CHALLENGE:
The lines beneath this instruction, from the first through the one containing "SC = bpy.context.scene; COL = SC.collection", must be transcribed exactly; no other line belongs in the output.
## BEGIN
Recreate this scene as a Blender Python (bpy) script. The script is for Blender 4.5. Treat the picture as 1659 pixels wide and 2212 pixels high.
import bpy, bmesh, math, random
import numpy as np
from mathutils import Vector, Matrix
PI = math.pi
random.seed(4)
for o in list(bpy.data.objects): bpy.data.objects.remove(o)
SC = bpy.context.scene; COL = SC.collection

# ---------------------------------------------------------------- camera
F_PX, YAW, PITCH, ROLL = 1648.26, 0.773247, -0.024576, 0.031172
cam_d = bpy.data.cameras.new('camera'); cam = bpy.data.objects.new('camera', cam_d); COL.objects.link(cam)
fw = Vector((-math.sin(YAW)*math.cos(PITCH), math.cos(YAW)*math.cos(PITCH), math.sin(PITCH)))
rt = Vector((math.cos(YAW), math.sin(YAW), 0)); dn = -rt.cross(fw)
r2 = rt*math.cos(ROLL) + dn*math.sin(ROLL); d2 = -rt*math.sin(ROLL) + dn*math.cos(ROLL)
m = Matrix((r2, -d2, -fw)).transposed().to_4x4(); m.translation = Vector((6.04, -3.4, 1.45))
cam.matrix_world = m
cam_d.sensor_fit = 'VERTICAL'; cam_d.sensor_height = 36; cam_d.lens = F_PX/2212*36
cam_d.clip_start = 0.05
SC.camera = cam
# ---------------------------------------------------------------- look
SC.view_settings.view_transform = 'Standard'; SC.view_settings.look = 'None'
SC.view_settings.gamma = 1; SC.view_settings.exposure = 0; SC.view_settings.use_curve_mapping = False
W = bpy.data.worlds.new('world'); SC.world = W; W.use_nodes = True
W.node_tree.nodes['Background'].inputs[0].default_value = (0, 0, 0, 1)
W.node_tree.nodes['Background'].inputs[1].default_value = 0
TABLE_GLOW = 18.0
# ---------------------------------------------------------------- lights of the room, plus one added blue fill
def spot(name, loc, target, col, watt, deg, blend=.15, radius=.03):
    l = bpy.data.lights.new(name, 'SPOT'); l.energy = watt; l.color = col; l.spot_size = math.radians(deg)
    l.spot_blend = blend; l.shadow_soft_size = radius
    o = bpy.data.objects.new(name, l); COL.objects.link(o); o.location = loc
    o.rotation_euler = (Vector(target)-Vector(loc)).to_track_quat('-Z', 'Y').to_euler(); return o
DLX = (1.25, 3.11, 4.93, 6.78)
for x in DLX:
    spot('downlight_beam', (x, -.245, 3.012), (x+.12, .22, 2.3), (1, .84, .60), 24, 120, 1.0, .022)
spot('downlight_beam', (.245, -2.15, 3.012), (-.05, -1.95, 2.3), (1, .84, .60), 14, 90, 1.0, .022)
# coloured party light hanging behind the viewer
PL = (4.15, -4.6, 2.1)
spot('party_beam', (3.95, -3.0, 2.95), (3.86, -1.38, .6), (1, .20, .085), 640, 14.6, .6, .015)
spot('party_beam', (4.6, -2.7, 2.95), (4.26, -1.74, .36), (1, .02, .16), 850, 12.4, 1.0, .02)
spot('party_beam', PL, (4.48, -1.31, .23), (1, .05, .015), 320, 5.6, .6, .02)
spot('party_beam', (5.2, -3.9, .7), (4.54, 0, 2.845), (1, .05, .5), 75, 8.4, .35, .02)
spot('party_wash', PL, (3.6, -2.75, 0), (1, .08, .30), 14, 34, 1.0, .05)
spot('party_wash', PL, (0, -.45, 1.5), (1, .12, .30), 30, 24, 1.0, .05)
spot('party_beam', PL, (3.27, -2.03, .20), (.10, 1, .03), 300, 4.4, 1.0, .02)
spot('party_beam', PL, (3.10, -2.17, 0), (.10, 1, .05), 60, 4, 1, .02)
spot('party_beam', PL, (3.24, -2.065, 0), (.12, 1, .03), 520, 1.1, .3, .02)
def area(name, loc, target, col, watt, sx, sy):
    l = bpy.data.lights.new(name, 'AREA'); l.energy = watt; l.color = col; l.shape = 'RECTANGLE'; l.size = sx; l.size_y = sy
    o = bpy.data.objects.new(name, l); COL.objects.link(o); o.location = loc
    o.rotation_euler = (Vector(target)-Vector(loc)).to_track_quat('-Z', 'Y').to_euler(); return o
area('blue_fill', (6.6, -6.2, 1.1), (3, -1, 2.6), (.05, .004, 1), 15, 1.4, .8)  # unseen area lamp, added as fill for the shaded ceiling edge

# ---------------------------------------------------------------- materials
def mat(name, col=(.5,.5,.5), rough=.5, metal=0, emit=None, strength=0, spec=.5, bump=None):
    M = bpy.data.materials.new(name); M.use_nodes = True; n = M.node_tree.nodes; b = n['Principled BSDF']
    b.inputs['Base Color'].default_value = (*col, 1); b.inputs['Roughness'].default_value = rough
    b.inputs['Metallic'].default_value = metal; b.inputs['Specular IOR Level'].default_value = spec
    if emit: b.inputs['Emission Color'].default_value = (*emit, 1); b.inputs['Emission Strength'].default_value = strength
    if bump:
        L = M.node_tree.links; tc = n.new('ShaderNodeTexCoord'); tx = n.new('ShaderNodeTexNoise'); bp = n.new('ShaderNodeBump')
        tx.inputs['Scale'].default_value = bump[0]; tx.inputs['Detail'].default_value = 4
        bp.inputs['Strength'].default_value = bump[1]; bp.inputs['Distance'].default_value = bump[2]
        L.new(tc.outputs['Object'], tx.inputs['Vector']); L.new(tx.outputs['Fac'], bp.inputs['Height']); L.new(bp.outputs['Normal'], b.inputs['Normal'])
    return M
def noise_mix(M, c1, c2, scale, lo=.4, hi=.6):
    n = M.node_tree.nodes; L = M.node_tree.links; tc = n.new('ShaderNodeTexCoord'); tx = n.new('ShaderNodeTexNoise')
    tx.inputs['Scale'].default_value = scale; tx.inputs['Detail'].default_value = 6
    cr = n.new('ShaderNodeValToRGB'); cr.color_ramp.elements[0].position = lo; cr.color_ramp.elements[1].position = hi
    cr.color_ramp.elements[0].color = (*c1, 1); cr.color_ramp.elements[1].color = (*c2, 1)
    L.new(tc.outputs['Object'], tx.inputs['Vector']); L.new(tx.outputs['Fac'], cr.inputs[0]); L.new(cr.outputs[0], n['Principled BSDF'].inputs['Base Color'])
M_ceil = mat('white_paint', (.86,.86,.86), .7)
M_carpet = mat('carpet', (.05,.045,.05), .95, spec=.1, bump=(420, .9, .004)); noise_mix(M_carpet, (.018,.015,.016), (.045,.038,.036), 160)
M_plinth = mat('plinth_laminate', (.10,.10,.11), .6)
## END
TASK RESPONSE:
Recreate this scene as a Blender Python (bpy) script. The script is for Blender 4.5. Treat the picture as 1659 pixels wide and 2212 pixels high.
import bpy, bmesh, math, random
import numpy as np
from mathutils import Vector, Matrix
PI = math.pi
random.seed(4)
for o in list(bpy.data.objects): bpy.data.objects.remove(o)
SC = bpy.context.scene; COL = SC.collection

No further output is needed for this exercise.